• _GIVEN INSTRUCTION_
Show every line containing "Blender" by copying it.

((

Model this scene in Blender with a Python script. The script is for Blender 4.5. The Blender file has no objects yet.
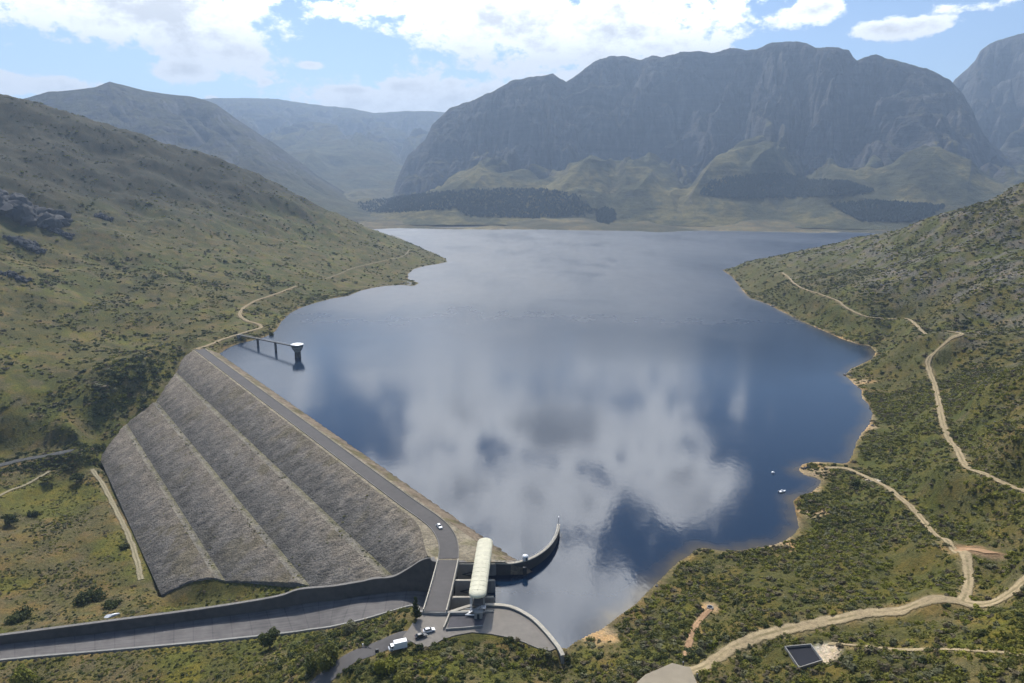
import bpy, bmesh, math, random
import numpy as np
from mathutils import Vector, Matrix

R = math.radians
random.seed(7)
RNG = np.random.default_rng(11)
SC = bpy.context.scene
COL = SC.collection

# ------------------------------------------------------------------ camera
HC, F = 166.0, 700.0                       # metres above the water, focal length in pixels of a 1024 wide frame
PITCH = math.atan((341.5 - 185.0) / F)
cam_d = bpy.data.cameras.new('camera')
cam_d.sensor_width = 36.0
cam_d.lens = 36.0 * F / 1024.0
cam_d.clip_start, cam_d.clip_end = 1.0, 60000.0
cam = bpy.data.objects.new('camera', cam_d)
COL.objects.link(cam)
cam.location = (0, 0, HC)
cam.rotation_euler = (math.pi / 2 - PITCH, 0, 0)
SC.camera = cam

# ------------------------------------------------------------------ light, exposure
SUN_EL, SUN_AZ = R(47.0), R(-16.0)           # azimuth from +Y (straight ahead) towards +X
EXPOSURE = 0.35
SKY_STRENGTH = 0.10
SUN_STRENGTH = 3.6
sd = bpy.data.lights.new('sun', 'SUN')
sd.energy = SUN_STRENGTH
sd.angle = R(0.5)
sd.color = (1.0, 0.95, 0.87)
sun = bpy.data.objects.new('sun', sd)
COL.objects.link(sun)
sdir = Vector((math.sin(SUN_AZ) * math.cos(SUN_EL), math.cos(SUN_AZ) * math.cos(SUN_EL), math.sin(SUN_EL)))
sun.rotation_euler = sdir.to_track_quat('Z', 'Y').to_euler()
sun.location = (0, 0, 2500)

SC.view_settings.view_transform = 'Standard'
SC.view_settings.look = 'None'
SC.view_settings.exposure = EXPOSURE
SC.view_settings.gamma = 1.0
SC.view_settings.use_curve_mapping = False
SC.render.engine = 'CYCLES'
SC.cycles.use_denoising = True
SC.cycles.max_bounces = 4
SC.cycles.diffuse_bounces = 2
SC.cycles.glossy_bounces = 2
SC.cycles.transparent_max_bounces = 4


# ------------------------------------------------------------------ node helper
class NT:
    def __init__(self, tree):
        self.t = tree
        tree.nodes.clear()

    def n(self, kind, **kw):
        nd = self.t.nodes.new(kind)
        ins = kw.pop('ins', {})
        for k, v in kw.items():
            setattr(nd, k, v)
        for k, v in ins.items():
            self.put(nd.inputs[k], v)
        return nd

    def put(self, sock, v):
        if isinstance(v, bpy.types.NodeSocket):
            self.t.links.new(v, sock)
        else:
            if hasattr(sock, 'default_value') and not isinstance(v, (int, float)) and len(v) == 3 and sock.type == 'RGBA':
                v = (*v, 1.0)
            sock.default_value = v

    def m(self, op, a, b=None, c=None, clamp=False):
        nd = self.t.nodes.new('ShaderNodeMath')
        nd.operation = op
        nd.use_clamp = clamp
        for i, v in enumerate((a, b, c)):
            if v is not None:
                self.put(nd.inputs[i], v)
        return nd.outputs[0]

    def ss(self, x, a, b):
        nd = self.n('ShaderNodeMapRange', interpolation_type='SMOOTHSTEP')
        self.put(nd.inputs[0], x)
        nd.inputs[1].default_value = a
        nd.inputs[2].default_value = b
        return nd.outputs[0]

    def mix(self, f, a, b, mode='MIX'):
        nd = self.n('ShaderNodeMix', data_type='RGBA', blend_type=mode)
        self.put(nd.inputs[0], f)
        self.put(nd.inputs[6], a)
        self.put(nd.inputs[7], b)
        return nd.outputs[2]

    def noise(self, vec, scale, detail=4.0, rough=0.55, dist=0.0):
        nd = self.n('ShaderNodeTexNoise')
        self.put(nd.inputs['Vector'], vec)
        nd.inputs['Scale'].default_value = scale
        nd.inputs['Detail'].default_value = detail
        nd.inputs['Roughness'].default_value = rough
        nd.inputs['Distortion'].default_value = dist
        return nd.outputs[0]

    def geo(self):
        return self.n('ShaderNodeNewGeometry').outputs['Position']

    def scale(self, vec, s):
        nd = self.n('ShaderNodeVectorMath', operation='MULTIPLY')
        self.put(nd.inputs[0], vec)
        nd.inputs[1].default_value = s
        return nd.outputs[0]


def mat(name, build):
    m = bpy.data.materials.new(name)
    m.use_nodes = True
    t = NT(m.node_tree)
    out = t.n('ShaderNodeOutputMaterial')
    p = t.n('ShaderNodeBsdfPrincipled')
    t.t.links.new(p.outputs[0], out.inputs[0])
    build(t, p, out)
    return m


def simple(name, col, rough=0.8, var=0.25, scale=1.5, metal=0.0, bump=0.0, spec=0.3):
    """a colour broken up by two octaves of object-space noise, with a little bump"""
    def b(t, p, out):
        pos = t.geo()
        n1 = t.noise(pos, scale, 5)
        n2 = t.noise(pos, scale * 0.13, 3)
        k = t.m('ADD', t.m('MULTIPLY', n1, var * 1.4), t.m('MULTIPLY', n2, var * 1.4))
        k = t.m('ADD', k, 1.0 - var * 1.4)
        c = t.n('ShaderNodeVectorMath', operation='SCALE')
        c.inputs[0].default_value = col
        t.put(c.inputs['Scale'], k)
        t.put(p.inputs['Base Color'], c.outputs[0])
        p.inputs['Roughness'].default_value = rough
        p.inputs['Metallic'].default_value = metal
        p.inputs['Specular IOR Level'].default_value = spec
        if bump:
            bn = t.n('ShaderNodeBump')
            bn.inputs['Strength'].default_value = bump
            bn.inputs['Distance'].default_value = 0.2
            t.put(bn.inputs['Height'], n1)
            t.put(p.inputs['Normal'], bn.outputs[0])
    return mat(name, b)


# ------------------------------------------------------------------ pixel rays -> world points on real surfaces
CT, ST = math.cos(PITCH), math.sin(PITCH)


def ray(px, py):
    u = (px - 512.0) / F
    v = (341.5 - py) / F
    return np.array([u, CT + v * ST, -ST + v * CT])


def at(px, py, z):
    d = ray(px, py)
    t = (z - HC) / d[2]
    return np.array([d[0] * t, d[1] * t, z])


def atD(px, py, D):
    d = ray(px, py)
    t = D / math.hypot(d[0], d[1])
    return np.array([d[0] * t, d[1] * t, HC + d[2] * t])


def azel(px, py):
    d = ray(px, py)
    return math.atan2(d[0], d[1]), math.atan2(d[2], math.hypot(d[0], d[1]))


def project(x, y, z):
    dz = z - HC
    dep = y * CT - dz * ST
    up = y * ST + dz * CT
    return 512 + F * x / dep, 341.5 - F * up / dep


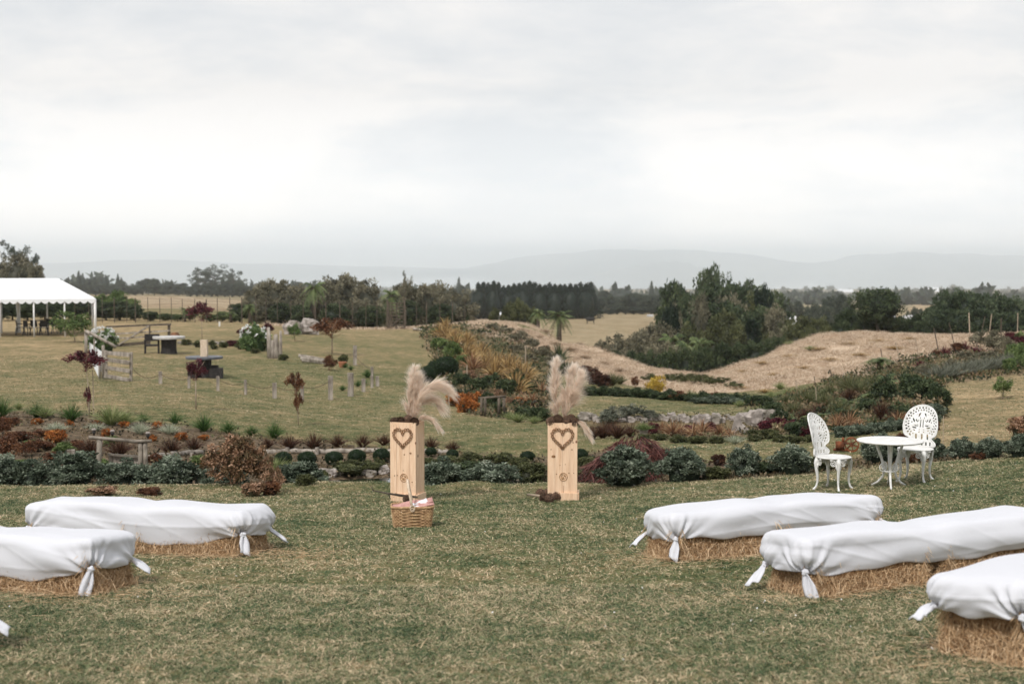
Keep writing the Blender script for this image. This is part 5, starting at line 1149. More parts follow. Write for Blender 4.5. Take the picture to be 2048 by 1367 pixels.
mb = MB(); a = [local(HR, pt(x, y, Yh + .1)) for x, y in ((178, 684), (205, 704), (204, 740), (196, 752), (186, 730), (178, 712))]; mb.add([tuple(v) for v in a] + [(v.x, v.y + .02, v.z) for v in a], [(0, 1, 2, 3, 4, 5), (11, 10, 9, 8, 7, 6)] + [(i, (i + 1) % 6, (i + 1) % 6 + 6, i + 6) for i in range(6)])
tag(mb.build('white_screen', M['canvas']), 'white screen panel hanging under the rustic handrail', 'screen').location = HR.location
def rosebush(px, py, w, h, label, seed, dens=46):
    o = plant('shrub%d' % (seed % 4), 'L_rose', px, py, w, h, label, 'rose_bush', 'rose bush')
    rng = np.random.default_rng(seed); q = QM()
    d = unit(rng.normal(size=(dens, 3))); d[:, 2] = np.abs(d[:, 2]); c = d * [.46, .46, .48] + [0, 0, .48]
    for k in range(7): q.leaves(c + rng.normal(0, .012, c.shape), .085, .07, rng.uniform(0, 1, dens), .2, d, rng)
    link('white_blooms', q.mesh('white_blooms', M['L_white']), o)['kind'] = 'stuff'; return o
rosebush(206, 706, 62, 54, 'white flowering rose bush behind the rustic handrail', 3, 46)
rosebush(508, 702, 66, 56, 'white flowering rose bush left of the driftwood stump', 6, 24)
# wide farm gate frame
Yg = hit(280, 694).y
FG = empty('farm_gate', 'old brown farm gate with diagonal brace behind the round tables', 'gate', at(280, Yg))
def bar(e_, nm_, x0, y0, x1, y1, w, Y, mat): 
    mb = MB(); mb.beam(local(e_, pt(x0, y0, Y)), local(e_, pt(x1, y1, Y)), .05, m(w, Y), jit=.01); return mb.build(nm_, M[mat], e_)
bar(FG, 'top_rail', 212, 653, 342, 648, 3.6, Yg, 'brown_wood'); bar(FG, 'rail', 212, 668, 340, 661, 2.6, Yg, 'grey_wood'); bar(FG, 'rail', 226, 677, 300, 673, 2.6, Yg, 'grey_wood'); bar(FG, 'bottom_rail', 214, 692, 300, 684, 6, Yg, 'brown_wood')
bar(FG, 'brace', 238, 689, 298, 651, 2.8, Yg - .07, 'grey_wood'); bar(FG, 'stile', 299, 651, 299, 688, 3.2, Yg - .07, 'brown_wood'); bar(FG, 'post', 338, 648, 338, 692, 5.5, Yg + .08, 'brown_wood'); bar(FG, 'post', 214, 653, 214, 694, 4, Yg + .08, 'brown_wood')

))

• _RESULT FOR THIS TASK_
Model this scene in Blender with a Python script. The script is for Blender 4.5. The Blender file has no objects yet.
Keep writing the Blender script for this image. This is part 5, starting at line 1149. More parts follow. Write for Blender 4.5. Take the picture to be 2048 by 1367 pixels.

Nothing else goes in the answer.